The quantity and quality of Alpine’s 2022 developments are the best evidence that Harman is telling the truth. For instance, the Red Bull-esque sidepods that appeared at Silverstone would not have been possible without the 2022 style of power unit integration.

This, coupled with work at the factory to make correlation and validation more robust, has made Alpine a compelling midfield force.

“Everything we’ve done at Enstone in the last couple of years, and it has changed a huge amount, is working,” says Permane.

“You can see that we’ve had a brand new power unit this year, which has different architecture, which has allowed us to develop the car aerodynamically as we want.

“And then we can see at Enstone from the windtunnel, from design to windtunnel to track is working very well.”

Permane puts this down to a mix of personnel changes and new equipment over the course of several years.
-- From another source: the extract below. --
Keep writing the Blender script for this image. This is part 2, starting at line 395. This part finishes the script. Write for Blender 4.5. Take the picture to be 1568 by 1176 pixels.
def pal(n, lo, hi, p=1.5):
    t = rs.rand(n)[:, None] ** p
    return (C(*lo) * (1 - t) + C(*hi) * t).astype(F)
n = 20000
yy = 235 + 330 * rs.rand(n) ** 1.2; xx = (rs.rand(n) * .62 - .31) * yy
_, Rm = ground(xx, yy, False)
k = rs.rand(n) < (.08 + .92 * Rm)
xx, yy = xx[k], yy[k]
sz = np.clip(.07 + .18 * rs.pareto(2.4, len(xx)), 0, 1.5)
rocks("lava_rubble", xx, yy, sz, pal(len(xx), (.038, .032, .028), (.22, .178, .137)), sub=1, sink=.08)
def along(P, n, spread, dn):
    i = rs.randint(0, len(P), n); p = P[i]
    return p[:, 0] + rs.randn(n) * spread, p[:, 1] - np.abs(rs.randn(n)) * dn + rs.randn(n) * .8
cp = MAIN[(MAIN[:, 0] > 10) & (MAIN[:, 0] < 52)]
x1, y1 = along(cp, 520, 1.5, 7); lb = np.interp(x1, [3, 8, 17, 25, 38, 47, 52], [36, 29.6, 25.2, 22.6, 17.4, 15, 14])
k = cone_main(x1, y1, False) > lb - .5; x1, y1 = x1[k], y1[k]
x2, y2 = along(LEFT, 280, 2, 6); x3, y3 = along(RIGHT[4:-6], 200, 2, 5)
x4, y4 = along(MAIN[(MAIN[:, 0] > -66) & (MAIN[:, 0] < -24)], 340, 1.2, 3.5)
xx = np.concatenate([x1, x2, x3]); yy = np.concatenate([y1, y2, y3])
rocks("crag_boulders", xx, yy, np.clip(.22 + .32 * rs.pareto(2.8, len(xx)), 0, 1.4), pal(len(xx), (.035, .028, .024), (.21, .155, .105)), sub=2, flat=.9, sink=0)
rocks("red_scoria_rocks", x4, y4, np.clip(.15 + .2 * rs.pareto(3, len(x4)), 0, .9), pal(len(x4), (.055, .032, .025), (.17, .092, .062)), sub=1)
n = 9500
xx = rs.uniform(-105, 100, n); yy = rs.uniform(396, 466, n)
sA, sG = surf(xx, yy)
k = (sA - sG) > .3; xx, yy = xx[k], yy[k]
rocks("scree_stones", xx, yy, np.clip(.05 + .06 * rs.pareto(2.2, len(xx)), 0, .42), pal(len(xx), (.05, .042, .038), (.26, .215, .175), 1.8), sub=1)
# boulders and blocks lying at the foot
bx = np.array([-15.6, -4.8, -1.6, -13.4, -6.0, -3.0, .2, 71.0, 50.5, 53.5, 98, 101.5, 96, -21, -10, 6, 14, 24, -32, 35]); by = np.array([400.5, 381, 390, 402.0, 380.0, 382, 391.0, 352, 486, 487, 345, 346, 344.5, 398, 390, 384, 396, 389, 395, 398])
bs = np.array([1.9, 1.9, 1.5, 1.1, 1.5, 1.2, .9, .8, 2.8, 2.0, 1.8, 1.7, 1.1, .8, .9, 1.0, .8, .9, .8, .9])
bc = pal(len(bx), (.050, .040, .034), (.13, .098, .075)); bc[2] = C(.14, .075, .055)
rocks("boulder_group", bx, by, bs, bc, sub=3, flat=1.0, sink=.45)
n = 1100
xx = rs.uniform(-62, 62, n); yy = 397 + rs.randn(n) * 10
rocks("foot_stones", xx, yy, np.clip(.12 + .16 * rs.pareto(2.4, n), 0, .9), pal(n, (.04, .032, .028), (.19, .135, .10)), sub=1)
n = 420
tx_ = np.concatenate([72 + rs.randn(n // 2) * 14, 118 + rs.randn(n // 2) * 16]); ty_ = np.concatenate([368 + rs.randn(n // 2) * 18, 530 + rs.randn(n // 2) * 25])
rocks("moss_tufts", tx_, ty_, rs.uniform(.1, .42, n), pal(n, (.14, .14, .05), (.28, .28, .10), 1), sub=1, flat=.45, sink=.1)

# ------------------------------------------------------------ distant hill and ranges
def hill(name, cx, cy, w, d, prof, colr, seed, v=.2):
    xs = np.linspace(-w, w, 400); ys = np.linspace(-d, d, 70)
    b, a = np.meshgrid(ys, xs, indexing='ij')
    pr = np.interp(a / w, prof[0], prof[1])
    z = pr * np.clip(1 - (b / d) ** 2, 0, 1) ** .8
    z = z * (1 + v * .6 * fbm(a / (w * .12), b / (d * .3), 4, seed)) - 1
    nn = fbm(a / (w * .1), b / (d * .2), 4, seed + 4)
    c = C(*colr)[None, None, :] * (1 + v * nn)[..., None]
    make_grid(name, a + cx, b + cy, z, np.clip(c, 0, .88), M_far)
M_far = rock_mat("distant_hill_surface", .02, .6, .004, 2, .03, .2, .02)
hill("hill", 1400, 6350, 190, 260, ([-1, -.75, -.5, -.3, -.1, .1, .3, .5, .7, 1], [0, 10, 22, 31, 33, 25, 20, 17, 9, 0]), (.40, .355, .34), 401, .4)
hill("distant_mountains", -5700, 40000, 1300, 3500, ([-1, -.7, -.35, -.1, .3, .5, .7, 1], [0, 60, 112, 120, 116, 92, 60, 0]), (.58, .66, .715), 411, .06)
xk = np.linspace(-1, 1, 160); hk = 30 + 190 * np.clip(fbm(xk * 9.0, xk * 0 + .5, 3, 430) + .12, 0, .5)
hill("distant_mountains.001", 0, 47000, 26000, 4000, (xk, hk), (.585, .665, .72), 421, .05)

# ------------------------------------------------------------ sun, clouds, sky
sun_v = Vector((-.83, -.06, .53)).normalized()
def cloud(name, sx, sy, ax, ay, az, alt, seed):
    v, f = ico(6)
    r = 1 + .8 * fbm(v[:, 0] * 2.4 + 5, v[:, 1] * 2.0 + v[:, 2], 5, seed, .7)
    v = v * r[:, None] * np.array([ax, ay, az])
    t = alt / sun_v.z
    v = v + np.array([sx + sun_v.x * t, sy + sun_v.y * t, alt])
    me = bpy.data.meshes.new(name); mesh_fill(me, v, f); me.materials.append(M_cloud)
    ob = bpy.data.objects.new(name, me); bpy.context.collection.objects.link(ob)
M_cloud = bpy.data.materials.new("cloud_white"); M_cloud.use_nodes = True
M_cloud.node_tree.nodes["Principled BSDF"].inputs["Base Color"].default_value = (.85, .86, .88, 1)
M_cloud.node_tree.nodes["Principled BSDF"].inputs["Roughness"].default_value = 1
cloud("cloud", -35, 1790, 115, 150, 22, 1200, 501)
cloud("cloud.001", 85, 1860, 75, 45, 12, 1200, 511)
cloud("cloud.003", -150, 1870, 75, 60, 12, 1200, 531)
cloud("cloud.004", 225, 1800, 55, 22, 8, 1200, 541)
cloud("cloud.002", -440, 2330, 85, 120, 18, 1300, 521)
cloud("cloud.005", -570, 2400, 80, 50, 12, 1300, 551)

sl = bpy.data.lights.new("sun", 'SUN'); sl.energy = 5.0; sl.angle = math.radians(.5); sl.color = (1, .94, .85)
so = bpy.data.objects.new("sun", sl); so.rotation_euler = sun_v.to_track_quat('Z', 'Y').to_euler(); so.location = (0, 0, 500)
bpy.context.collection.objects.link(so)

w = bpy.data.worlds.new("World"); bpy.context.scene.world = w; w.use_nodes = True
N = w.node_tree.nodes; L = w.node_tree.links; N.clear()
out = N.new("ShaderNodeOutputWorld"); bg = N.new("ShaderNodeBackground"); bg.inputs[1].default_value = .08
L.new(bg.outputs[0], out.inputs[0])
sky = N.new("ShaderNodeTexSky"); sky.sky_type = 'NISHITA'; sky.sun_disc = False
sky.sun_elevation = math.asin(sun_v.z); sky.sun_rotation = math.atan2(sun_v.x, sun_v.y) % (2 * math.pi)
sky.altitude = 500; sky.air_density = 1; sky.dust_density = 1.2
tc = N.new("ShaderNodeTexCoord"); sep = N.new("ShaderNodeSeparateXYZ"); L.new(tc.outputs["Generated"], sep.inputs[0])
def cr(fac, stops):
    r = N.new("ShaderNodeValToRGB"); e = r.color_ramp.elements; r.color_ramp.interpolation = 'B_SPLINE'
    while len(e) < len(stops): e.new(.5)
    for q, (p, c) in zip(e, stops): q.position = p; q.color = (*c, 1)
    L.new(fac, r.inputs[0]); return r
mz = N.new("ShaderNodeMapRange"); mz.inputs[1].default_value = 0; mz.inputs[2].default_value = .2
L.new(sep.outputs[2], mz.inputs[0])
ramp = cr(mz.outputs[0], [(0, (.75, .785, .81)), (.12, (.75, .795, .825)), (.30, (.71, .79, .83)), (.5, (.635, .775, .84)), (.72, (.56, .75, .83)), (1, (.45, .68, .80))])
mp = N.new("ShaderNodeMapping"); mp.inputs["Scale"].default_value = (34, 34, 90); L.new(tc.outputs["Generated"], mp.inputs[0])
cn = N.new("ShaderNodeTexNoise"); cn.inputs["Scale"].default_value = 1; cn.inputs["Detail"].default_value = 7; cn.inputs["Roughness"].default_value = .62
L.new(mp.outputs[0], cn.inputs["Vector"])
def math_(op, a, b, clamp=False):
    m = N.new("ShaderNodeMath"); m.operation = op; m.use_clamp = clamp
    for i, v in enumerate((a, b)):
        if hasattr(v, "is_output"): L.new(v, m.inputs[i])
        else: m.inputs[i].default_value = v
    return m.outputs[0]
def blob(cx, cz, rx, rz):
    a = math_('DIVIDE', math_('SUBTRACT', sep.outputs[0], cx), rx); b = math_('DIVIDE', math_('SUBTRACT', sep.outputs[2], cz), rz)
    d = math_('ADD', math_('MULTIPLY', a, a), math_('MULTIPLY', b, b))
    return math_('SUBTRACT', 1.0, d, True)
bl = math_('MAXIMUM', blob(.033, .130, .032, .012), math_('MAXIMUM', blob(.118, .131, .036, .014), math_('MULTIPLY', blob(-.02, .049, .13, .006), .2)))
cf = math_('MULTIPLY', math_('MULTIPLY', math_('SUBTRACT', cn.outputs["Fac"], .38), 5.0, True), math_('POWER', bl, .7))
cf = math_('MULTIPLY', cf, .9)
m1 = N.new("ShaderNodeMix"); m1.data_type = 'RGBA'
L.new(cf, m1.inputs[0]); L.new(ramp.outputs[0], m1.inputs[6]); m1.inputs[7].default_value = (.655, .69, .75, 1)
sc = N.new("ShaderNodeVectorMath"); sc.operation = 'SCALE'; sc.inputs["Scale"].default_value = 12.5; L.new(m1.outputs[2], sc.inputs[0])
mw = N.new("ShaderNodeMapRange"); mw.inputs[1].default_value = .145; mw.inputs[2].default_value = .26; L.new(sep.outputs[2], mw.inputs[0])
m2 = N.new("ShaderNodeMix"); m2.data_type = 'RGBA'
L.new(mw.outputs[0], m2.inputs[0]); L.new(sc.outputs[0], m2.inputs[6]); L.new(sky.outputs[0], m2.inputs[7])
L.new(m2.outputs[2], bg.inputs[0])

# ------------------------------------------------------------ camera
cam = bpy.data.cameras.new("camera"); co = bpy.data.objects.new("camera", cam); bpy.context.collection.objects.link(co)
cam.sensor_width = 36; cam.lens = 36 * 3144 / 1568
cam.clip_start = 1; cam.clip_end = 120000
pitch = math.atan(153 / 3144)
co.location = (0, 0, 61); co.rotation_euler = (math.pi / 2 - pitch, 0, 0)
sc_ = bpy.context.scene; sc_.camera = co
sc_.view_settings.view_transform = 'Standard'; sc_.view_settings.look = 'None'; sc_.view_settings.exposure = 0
The upshot is where Alpine has been guilty in previous years of hyping aerodynamic upgrades only to find them fall flat, the team is now finding immediate gains.

The major packages introduced this year came at Imola, Silverstone and Singapore, but there were lots of developments around that. Each time, Alpine has been satisfied with the real-world gain.

“It’s been a massive focus of ours,” says Harman. “We’re trying to shift our technologies more towards more proactive simulation tools and making sure that we’re understanding what we’re putting on the car.

“We’re not scattergunning the car, we’re very careful about what we choose and what we work on. And at the moment, our correlation is excellent.

“You don’t want to be complacent with that as correlation can change in a blink of an eye. But we’re very confident and allows us to continue developing the car through to the end of the season, without necessarily the need for the wind tunnel. So, it’s important to us.”

These things create a virtuous circle. Alpine has focused its 2022 development on bigger gains rather than troubleshooting, which benefits this season, but as Harman suggests the success of its CFD work means the heavily restricted windtunnel time can be saved for more complex tasks. This will dovetail development work transitioning towards the A523 in what Harman calls a “quite smooth” manner.

Motor Racing Formula One World Championship Japanese Grand Prix Race Day Suzuka, Japan

There is still much progress to be made to fight F1’s three big teams and this is unlikely to occur over a single winter. The weaknesses that have left Alpine struggling to see off McLaren are also an asterisk against its ultimate potential to really eradicate the lingering deficit to the front.

However, if reliability and operational question marks are the price for a car that is clearly Enstone’s best all-rounder of the Renault works era, Alpine will probably think it well worth paying.

Though 2023 will likely be too soon to fight for regular podiums and wins, this remains a medium-term target as part of the 100-race plan invoked by Rossi.

The on-track evidence of 2022 will encourage Alpine that this is achievable. Beating McLaren, convincingly or not, will help send that message to the outside world too.